The agency, known as the TCU, last week decided to give Rousseff until July 23 to explain budget practices that it says violate the fiscal-responsibility law. A TCU member will then offer a new recommendation, which the agency’s nine members will approve or amend before sending to Congress.

The agency has never recommended lawmakers reject government finances. A rejection would deal a new blow to a leader reeling from a corruption scandal at state-run oil company Petrobras and a cratering economy. The report could even rekindle calls among opposition lawmakers to start impeachment proceedings.

While there’s public pressure to hold the president accountable, over the next month the government may try to sway members of the TCU in Rousseff’s favor given the implications of rejecting fiscal accounts, said the person, who asked not to be named when speaking about future votes.

The government’s 2014 accounts “aren’t in any condition to be approved by this court, owing to irregularities,” according to last week’s TCU agreement that gave her 30 days to offer an explanation. It was the first time the agency had held a president personally responsible.

The alleged violations of the fiscal-responsibility law occurred last year when the government said it would meet its budget goal without cutting the costs that would have made that possible. The TCU is also investigating payment delays to public banks for social programs, seeking answers from current and former government officials.

Impeachment Proceedings

The TCU is responsible for auditing federal spending and accounts. It is made up of six members chosen by Congress plus three selected by the president, upon approval by the Senate.

Some of the fiscal maneuvers examined by the TCU are related to decrees signed by Rousseff herself.

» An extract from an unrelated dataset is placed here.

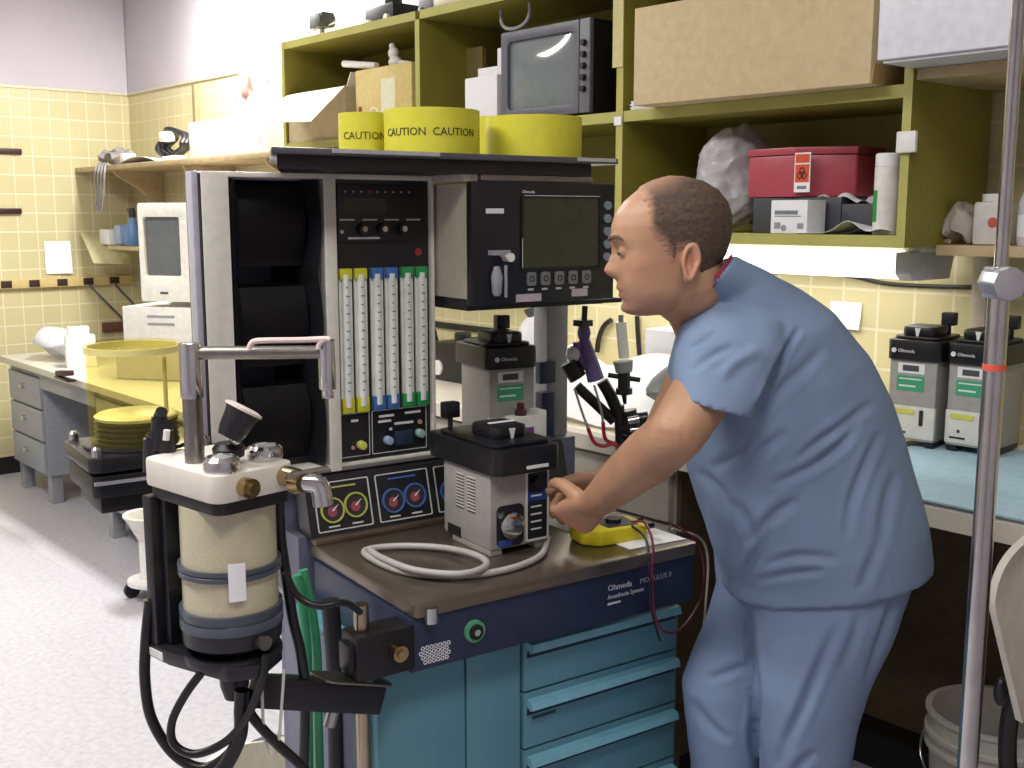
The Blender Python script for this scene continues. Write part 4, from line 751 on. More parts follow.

Justice Minister Jose Cardozo said in an interview after the TCU gave Rousseff a month to respond that he’s confident the agency will accept her arguments and sign off on fiscal accounts. Even if that doesn’t occur and Congress approves the report, the government can appeal to the Supreme Court, he said.

Brazil's Finance Minister Joaquim Levy is targeting a primary fiscal surplus equivalent to 1.1 percent of GDP this year. The primary result excludes payments on interest.
Brazil's Finance Minister Joaquim Levy is targeting a primary fiscal surplus equivalent to 1.1 percent of GDP this year. The primary result excludes payments on interest.

Cardozo denied allegations the government broke the law.

Brazil’s government last year posted a deficit of 22.5 billion reais ($7.3 billion) before accounting for interest payments, or 0.4 percent of gross domestic product, according to central bank data cited by the TCU. Finance Minister Joaquim Levy, who took office this year, pledges to post a primary surplus in 2015.

A Datafolha poll published over the weekend showed Rousseff’s approval rating fell to 10 percent, the lowest of any Brazilian leader since 1992.